Sad Songs and Words of Sorrow

Wednesday 3rd December

Is it only me, or is this a shared phenomenon; I suspect and am fairly sure of the latter, else there wouldn’t be so many.  Sad songs and stories, I mean.  Maybe leavened by a glimmer of mild happiness at the end, but essentially miserable, often heartbreakingly sad.  Like most people, when the mood takes me I like an upbeat number, something to dance to, or at least tap ones feet to, but give me a slow sad song and I am at my happiest.  For me, I think, it is the shared experience I am longing for.  For all our community, our living with people, our shared lives in public – we are still essentially alone.  We are taught from an early age not to relate all of our thoughts, that which is inappropriate, not for common consumption and we keep those thoughts inside.  When we cry, we are shushed better and told we are all right now; the pain not addressed but brushed aside, and so we continue to function as reasonable adults.  Men especially, learn early on, that no-one is actually interested in your deeper sadder thoughts and so we keep them to ourselves or maybe consign them to poems written late at night and never shown to anyone.

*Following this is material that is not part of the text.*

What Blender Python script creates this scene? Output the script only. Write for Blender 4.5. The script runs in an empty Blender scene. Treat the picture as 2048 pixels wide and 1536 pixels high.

And then you hear a song of loneliness or longing or unrequited love and the heart opens and a flood of emotion is released, your eyes moisten and you revel in a communion of shared feeling.  This is what it means to be a person, to be able to empathise, to understand that actually you are not alone.  In our selfish self-obsessed lives we need to stop and listen to each other a bit more.  Humans are really loving caring animals – under all the bullshit.  And sad songs and words of sorrow allow us to feel human, to be ourselves, to understand each other, to share a moment of togetherness.